Exercise requirements: Repeat, exactly and only, the lines from the beginning of the data through the line with "COL = scn.collection". Pictures are left out.

——

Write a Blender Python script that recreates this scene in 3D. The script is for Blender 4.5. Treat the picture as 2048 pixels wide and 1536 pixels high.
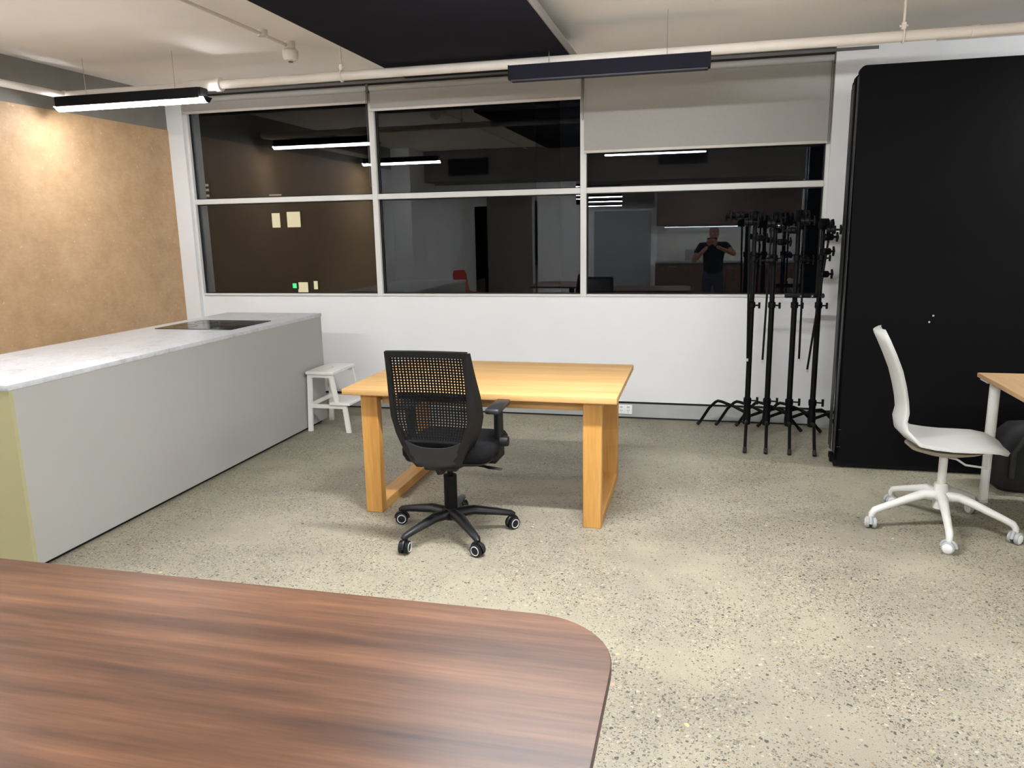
import bpy, bmesh, math, random
from mathutils import Vector, Matrix
random.seed(7)
PI = math.pi
scn = bpy.context.scene
for o in list(bpy.data.objects):
    bpy.data.objects.remove(o)
COL = scn.collection

# ---------------------------------------------------------------- camera
D = 6.368            # distance from camera to the window wall
F, YAW, PITCH, ROLL, CH = 1528.1, .2432, .2008, -.0186, 1.6
fw = Vector((-math.sin(YAW)*math.cos(PITCH), math.cos(YAW)*math.cos(PITCH), -math.sin(PITCH)))
r0 = Vector((math.cos(YAW), math.sin(YAW), 0)); u0 = r0.cross(fw)
rr = math.cos(ROLL)*r0 + math.sin(ROLL)*u0
uu = -math.sin(ROLL)*r0 + math.cos(ROLL)*u0
cd = bpy.data.cameras.new('camera'); cam = bpy.data.objects.new('camera', cd); COL.objects.link(cam)
cd.sensor_width = 36; cd.lens = F/2048*36; cd.clip_start = .02; cd.clip_end = 300
cam.matrix_world = Matrix(((rr.x, uu.x, -fw.x, 0), (rr.y, uu.y, -fw.y, 0), (rr.z, uu.z, -fw.z, CH), (0, 0, 0, 1)))
scn.camera = cam

# ---------------------------------------------------------------- world / exposure
w = bpy.data.worlds.new('night'); scn.world = w; w.use_nodes = True
w.node_tree.nodes['Background'].inputs[0].default_value = (.4, .45, .6, 1)
w.node_tree.nodes['Background'].inputs[1].default_value = .002
vs = scn.view_settings
vs.view_transform = 'Standard'; vs.look = 'None'; vs.gamma = 1; vs.use_curve_mapping = False
vs.exposure = 1.0
LAMP = 42.0          # radiance of every lit tube diffuser
LAMPCOL = (.97, 1.0, 1.045)

# ---------------------------------------------------------------- materials
def srgb(r, g, b):
    f = lambda c: (c/255/12.92) if c/255 <= .04045 else ((c/255+.055)/1.055)**2.4
    return (f(r), f(g), f(b), 1)

class NT:
    def __init__(s, name):
        s.m = bpy.data.materials.new(name); s.m.use_nodes = True
        s.t = s.m.node_tree; s.p = s.t.nodes['Principled BSDF']; s.out = s.t.nodes['Material Output']
    def n(s, typ, **kw):
        nd = s.t.nodes.new(typ)
        for k, v in kw.items():
            if k.startswith('i_'):
                nd.inputs[k[2:].replace('_', ' ')].default_value = v
            else:
                setattr(nd, k, v)
        return nd
    def l(s, a, b): s.t.links.new(a, b)
    def coord(s, scale=(1, 1, 1), world=False, rot=(0, 0, 0)):
        mp = s.n('ShaderNodeMapping'); mp.inputs['Scale'].default_value = scale; mp.inputs['Rotation'].default_value = rot
        if world: s.l(s.n('ShaderNodeNewGeometry').outputs['Position'], mp.inputs[0])
        else: s.l(s.n('ShaderNodeTexCoord').outputs['Object'], mp.inputs[0])
        return mp.outputs[0]
    def noise(s, co, scale, detail=4, rough=.5):
        nd = s.n('ShaderNodeTexNoise'); nd.inputs['Scale'].default_value = scale; nd.inputs['Detail'].default_value = detail
        nd.inputs['Roughness'].default_value = rough; s.l(co, nd.inputs['Vector']); return nd.outputs['Fac']
    def ramp(s, fac, stops):
        nd = s.n('ShaderNodeValToRGB'); cr = nd.color_ramp
        while len(cr.elements) < len(stops): cr.elements.new(.5)
        for e, (p, c) in zip(cr.elements, stops): e.position = p; e.color = c if len(c) == 4 else (*c, 1)
        s.l(fac, nd.inputs[0]); return nd.outputs[0]
    def mix(s, fac, a, b, mode='MIX'):
        nd = s.n('ShaderNodeMix', data_type='RGBA', blend_type=mode)
        for idx, v in ((0, fac), (6, a), (7, b)):
            if hasattr(v, 'links'): s.l(v, nd.inputs[idx])
            else: nd.inputs[idx].default_value = v
        return nd.outputs[2]
    def math(s, op, a, b=0.0):
        nd = s.n('ShaderNodeMath', operation=op)
        for idx, v in ((0, a), (1, b)):
            if hasattr(v, 'links'): s.l(v, nd.inputs[idx])
            else: nd.inputs[idx].default_value = v
        return nd.outputs[0]
    def bump(s, h, strength=.2, dist=.01):
        nd = s.n('ShaderNodeBump'); nd.inputs['Strength'].default_value = strength; nd.inputs['Distance'].default_value = dist
        s.l(h, nd.inputs['Height']); s.l(nd.outputs[0], s.p.inputs['Normal'])

def plain(name, col, rough=.5, metal=0, var=.06, nscale=8, bump=0, bscale=60, spec=None, coat=0):
    s = NT(name); c = srgb(*col)
    co = s.coord()
    f = s.noise(co, nscale)
    a = tuple(x*(1-var) for x in c[:3])+(1,); b = tuple(min(1, x*(1+var)) for x in c[:3])+(1,)
    s.l(s.ramp(f, [(.3, a), (.7, b)]), s.p.inputs['Base Color'])
    s.p.inputs['Roughness'].default_value = rough; s.p.inputs['Metallic'].default_value = metal
    if spec is not None: s.p.inputs['Specular IOR Level'].default_value = spec
    if coat: s.p.inputs['Coat Weight'].default_value = coat; s.p.inputs['Coat Roughness'].default_value = .15
    if bump: s.bump(s.noise(co, bscale, 3), bump, .002)
    return s.m

def emit(name, col, strength):
    s = NT(name)
    s.p.inputs['Base Color'].default_value = (.8, .8, .8, 1)
    s.p.inputs['Emission Color'].default_value = (*col[:3], 1); s.p.inputs['Emission Strength'].default_value = strength
    return s.m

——

Complete response:
Write a Blender Python script that recreates this scene in 3D. The script is for Blender 4.5. Treat the picture as 2048 pixels wide and 1536 pixels high.
import bpy, bmesh, math, random
from mathutils import Vector, Matrix
random.seed(7)
PI = math.pi
scn = bpy.context.scene
for o in list(bpy.data.objects):
    bpy.data.objects.remove(o)
COL = scn.collection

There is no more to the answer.